[START OF PROVIDED ENTRIES]

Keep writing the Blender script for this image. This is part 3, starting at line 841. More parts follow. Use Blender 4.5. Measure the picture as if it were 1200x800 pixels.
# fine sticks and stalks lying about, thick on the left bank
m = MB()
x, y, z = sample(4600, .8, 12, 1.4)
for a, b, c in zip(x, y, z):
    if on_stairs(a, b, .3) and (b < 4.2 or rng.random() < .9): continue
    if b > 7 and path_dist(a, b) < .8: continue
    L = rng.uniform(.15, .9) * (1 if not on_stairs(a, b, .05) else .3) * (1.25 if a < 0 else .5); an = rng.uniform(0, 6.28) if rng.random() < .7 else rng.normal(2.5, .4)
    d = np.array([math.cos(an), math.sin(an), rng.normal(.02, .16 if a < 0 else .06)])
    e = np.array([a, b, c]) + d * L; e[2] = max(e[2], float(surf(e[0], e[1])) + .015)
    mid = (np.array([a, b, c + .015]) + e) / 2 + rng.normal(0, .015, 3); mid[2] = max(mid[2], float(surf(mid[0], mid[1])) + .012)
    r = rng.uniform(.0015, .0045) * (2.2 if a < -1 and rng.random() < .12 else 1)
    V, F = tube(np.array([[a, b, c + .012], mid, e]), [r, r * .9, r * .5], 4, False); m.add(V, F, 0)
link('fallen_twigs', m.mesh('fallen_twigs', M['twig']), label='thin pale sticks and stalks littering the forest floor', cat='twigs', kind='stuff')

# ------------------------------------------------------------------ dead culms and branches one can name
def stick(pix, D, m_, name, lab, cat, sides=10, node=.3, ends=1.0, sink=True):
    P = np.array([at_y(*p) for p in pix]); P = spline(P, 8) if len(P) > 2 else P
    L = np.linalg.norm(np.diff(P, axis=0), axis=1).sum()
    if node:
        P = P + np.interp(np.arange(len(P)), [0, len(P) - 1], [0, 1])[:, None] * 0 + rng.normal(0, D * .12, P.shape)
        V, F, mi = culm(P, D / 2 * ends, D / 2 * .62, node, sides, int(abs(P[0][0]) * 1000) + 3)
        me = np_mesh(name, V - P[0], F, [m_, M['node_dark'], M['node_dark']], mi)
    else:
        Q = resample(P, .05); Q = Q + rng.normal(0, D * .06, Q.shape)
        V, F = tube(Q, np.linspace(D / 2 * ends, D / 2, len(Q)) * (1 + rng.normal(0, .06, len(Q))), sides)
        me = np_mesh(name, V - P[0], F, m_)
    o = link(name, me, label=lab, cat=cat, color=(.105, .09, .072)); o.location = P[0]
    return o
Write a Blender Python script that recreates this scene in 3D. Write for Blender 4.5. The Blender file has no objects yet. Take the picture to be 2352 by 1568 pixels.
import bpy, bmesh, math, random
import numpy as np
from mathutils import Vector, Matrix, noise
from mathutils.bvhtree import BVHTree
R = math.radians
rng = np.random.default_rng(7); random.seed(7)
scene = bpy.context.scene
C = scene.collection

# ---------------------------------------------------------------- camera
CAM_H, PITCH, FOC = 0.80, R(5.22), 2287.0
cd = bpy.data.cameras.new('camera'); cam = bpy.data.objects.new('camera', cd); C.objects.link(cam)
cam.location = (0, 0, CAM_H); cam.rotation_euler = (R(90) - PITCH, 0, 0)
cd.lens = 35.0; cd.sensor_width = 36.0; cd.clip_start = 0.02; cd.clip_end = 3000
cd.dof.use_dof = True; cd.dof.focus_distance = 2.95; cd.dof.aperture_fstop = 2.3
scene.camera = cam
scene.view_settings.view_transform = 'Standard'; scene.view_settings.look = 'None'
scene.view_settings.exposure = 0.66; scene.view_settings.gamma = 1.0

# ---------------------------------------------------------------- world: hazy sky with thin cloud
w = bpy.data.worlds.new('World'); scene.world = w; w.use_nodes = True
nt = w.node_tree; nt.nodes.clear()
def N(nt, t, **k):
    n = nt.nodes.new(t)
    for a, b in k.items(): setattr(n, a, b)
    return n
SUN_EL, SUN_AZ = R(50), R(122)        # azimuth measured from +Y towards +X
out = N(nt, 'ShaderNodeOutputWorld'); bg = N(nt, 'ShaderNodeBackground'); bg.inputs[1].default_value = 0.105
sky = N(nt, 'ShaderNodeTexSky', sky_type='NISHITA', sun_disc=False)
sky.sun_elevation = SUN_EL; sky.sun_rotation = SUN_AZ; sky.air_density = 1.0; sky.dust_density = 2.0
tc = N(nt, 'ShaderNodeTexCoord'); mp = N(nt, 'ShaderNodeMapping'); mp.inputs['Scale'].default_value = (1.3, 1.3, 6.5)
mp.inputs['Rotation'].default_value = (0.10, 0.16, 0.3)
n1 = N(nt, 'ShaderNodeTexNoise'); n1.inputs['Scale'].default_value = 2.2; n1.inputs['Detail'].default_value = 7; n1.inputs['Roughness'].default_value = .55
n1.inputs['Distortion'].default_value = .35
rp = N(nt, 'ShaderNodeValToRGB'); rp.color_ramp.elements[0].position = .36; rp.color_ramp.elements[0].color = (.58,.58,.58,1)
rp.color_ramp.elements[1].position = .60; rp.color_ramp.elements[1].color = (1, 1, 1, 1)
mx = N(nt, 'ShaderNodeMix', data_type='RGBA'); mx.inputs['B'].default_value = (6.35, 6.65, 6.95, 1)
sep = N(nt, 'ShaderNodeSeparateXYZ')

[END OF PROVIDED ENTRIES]

◆ PROBLEM REQUIREMENTS
Repeat all entries. Match them exactly.

◆ OUTPUT OF THE EXERCISE
Keep writing the Blender script for this image. This is part 3, starting at line 841. More parts follow. Use Blender 4.5. Measure the picture as if it were 1200x800 pixels.
# fine sticks and stalks lying about, thick on the left bank
m = MB()
x, y, z = sample(4600, .8, 12, 1.4)
for a, b, c in zip(x, y, z):
    if on_stairs(a, b, .3) and (b < 4.2 or rng.random() < .9): continue
    if b > 7 and path_dist(a, b) < .8: continue
    L = rng.uniform(.15, .9) * (1 if not on_stairs(a, b, .05) else .3) * (1.25 if a < 0 else .5); an = rng.uniform(0, 6.28) if rng.random() < .7 else rng.normal(2.5, .4)
    d = np.array([math.cos(an), math.sin(an), rng.normal(.02, .16 if a < 0 else .06)])
    e = np.array([a, b, c]) + d * L; e[2] = max(e[2], float(surf(e[0], e[1])) + .015)
    mid = (np.array([a, b, c + .015]) + e) / 2 + rng.normal(0, .015, 3); mid[2] = max(mid[2], float(surf(mid[0], mid[1])) + .012)
    r = rng.uniform(.0015, .0045) * (2.2 if a < -1 and rng.random() < .12 else 1)
    V, F = tube(np.array([[a, b, c + .012], mid, e]), [r, r * .9, r * .5], 4, False); m.add(V, F, 0)
link('fallen_twigs', m.mesh('fallen_twigs', M['twig']), label='thin pale sticks and stalks littering the forest floor', cat='twigs', kind='stuff')

# ------------------------------------------------------------------ dead culms and branches one can name
def stick(pix, D, m_, name, lab, cat, sides=10, node=.3, ends=1.0, sink=True):
    P = np.array([at_y(*p) for p in pix]); P = spline(P, 8) if len(P) > 2 else P
    L = np.linalg.norm(np.diff(P, axis=0), axis=1).sum()
    if node:
        P = P + np.interp(np.arange(len(P)), [0, len(P) - 1], [0, 1])[:, None] * 0 + rng.normal(0, D * .12, P.shape)
        V, F, mi = culm(P, D / 2 * ends, D / 2 * .62, node, sides, int(abs(P[0][0]) * 1000) + 3)
        me = np_mesh(name, V - P[0], F, [m_, M['node_dark'], M['node_dark']], mi)
    else:
        Q = resample(P, .05); Q = Q + rng.normal(0, D * .06, Q.shape)
        V, F = tube(Q, np.linspace(D / 2 * ends, D / 2, len(Q)) * (1 + rng.normal(0, .06, len(Q))), sides)
        me = np_mesh(name, V - P[0], F, m_)
    o = link(name, me, label=lab, cat=cat, color=(.105, .09, .072)); o.location = P[0]
    return o
Write a Blender Python script that recreates this scene in 3D. Write for Blender 4.5. The Blender file has no objects yet. Take the picture to be 2352 by 1568 pixels.
import bpy, bmesh, math, random
import numpy as np
from mathutils import Vector, Matrix, noise
from mathutils.bvhtree import BVHTree
R = math.radians
rng = np.random.default_rng(7); random.seed(7)
scene = bpy.context.scene
C = scene.collection

# ---------------------------------------------------------------- camera
CAM_H, PITCH, FOC = 0.80, R(5.22), 2287.0
cd = bpy.data.cameras.new('camera'); cam = bpy.data.objects.new('camera', cd); C.objects.link(cam)
cam.location = (0, 0, CAM_H); cam.rotation_euler = (R(90) - PITCH, 0, 0)
cd.lens = 35.0; cd.sensor_width = 36.0; cd.clip_start = 0.02; cd.clip_end = 3000
cd.dof.use_dof = True; cd.dof.focus_distance = 2.95; cd.dof.aperture_fstop = 2.3
scene.camera = cam
scene.view_settings.view_transform = 'Standard'; scene.view_settings.look = 'None'
scene.view_settings.exposure = 0.66; scene.view_settings.gamma = 1.0

# ---------------------------------------------------------------- world: hazy sky with thin cloud
w = bpy.data.worlds.new('World'); scene.world = w; w.use_nodes = True
nt = w.node_tree; nt.nodes.clear()
def N(nt, t, **k):
    n = nt.nodes.new(t)
    for a, b in k.items(): setattr(n, a, b)
    return n
SUN_EL, SUN_AZ = R(50), R(122)        # azimuth measured from +Y towards +X
out = N(nt, 'ShaderNodeOutputWorld'); bg = N(nt, 'ShaderNodeBackground'); bg.inputs[1].default_value = 0.105
sky = N(nt, 'ShaderNodeTexSky', sky_type='NISHITA', sun_disc=False)
sky.sun_elevation = SUN_EL; sky.sun_rotation = SUN_AZ; sky.air_density = 1.0; sky.dust_density = 2.0
tc = N(nt, 'ShaderNodeTexCoord'); mp = N(nt, 'ShaderNodeMapping'); mp.inputs['Scale'].default_value = (1.3, 1.3, 6.5)
mp.inputs['Rotation'].default_value = (0.10, 0.16, 0.3)
n1 = N(nt, 'ShaderNodeTexNoise'); n1.inputs['Scale'].default_value = 2.2; n1.inputs['Detail'].default_value = 7; n1.inputs['Roughness'].default_value = .55
n1.inputs['Distortion'].default_value = .35
rp = N(nt, 'ShaderNodeValToRGB'); rp.color_ramp.elements[0].position = .36; rp.color_ramp.elements[0].color = (.58,.58,.58,1)
rp.color_ramp.elements[1].position = .60; rp.color_ramp.elements[1].color = (1, 1, 1, 1)
mx = N(nt, 'ShaderNodeMix', data_type='RGBA'); mx.inputs['B'].default_value = (6.35, 6.65, 6.95, 1)
sep = N(nt, 'ShaderNodeSeparateXYZ')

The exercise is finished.